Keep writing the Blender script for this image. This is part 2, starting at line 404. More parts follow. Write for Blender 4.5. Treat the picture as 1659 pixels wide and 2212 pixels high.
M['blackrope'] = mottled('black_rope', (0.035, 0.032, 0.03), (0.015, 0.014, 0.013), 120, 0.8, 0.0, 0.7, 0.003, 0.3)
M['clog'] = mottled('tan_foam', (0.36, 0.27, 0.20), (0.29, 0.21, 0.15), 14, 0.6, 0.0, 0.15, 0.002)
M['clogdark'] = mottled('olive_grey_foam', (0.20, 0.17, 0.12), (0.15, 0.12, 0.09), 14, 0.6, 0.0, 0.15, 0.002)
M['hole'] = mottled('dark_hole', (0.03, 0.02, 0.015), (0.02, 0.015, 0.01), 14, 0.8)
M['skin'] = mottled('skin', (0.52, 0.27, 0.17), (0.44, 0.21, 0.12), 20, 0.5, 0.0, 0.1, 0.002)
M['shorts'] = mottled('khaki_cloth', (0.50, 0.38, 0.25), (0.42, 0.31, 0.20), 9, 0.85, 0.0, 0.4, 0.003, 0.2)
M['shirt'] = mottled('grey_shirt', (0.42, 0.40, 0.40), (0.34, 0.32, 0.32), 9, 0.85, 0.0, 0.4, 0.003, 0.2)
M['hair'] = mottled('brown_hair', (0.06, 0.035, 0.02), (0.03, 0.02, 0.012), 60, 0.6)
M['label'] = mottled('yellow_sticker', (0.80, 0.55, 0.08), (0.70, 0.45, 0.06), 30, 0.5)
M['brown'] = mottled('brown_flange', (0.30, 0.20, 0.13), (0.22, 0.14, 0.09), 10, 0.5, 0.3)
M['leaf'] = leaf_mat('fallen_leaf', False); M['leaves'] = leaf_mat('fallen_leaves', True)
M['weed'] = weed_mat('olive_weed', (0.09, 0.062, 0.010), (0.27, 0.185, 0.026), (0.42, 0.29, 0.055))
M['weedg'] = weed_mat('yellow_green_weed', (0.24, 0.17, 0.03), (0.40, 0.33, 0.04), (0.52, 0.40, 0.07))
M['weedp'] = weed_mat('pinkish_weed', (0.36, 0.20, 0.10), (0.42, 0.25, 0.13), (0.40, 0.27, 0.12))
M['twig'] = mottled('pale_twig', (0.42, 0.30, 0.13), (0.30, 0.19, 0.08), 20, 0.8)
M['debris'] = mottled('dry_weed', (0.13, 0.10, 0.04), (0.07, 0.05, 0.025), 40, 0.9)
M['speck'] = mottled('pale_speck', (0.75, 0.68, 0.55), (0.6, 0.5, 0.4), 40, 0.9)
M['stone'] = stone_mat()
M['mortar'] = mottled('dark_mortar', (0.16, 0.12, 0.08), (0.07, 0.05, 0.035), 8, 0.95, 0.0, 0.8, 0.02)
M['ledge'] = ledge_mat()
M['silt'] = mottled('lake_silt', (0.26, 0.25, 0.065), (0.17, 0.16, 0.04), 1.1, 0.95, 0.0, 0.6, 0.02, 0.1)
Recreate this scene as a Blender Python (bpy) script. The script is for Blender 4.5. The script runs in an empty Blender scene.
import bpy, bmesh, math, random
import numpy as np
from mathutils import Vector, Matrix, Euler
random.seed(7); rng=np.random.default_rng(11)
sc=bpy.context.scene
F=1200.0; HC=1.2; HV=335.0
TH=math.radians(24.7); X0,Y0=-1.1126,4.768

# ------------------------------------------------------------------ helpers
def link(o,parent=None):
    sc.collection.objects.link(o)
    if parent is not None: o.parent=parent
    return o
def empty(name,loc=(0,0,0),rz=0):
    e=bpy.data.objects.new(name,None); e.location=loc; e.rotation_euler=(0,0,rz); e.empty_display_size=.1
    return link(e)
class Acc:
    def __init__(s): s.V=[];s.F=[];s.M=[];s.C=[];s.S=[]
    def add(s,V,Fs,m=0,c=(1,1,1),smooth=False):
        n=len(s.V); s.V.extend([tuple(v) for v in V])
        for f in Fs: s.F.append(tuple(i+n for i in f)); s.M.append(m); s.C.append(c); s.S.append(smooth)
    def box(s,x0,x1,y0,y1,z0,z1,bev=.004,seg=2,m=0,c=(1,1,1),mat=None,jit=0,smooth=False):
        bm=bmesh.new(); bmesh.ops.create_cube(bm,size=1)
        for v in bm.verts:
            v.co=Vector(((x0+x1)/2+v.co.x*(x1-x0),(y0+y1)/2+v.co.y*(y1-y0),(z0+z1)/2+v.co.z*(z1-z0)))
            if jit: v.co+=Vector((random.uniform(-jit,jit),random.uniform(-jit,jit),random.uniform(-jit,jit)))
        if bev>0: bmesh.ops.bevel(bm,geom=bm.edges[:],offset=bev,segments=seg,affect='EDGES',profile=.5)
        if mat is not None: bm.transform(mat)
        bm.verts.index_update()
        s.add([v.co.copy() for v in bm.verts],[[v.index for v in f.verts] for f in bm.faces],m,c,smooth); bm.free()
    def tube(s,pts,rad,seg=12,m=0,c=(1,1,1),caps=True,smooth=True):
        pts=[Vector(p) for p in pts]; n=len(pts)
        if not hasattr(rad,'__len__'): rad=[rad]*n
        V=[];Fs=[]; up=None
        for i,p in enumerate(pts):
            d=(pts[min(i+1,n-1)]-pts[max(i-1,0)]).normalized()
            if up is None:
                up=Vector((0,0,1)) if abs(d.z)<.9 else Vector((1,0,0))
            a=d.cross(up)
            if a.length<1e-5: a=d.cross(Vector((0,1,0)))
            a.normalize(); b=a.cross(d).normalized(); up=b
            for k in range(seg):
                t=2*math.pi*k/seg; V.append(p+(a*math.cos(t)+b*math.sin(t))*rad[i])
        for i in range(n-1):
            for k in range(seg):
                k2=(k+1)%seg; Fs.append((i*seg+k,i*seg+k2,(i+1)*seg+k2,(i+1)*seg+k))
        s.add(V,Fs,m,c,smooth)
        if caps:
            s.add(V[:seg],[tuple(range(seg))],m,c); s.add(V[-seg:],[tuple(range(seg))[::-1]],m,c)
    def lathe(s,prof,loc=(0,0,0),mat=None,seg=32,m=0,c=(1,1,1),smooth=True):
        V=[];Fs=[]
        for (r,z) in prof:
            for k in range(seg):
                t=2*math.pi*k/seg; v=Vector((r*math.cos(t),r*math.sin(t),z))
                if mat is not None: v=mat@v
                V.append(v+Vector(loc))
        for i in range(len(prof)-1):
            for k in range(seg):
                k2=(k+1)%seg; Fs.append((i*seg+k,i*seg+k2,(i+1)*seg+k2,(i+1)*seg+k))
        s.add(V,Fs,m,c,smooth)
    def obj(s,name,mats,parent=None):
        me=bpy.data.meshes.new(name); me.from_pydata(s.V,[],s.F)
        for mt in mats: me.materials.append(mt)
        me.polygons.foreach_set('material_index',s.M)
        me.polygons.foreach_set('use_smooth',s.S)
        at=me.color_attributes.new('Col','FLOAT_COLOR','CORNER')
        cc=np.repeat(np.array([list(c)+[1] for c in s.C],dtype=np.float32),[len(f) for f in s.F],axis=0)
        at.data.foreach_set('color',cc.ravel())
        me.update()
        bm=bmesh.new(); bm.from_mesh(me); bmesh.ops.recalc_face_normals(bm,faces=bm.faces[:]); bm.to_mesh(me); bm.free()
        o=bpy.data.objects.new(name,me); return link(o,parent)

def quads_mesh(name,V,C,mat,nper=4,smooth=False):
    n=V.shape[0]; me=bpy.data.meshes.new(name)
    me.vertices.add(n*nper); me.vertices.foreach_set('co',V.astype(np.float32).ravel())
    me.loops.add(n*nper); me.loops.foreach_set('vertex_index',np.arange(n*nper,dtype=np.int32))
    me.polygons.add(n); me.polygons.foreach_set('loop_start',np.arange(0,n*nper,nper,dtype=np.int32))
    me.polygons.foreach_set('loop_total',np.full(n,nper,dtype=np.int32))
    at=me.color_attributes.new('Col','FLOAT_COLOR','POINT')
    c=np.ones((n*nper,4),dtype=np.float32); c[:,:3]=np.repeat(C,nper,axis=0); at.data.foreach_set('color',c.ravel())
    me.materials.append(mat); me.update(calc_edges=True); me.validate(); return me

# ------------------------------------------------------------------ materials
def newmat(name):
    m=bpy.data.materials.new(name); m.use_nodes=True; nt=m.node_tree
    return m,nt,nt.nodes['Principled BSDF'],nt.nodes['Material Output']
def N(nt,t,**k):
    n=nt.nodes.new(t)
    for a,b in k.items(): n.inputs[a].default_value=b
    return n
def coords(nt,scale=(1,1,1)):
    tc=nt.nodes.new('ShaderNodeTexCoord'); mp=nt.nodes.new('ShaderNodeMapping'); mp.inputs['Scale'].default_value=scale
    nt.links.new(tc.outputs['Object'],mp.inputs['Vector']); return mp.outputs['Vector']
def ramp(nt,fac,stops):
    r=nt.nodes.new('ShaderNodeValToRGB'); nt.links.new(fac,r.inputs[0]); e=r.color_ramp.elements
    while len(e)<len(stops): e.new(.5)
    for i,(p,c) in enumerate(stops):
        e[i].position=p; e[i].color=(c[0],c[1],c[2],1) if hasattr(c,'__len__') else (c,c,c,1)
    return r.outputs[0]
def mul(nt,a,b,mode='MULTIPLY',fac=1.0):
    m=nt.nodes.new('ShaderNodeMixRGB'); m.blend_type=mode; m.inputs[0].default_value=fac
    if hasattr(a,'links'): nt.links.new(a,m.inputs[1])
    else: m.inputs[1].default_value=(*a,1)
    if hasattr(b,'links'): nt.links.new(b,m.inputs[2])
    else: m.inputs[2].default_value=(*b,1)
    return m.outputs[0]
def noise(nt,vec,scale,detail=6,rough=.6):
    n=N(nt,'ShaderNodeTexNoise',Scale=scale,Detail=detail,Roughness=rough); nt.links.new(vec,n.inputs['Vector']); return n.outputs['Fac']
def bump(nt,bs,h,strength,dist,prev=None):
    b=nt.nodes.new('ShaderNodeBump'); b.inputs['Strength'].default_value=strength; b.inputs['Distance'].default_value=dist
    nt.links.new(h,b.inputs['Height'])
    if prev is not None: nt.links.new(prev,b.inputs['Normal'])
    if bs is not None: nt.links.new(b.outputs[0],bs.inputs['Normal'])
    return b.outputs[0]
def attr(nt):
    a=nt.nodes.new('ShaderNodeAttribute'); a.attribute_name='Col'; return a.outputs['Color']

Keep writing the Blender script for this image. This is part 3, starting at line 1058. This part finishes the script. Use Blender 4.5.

────────────────────────────────────────

◆ **Instructions to follow**: Retype, exactly and in full, the lines above from the one containing "Recreate this scene" through the one containing "TH=math.radians(24.7); X0,Y0=-1.1126,4.768".

◆ **Exercise output**:
Recreate this scene as a Blender Python (bpy) script. The script is for Blender 4.5. The script runs in an empty Blender scene.
import bpy, bmesh, math, random
import numpy as np
from mathutils import Vector, Matrix, Euler
random.seed(7); rng=np.random.default_rng(11)
sc=bpy.context.scene
F=1200.0; HC=1.2; HV=335.0
TH=math.radians(24.7); X0,Y0=-1.1126,4.768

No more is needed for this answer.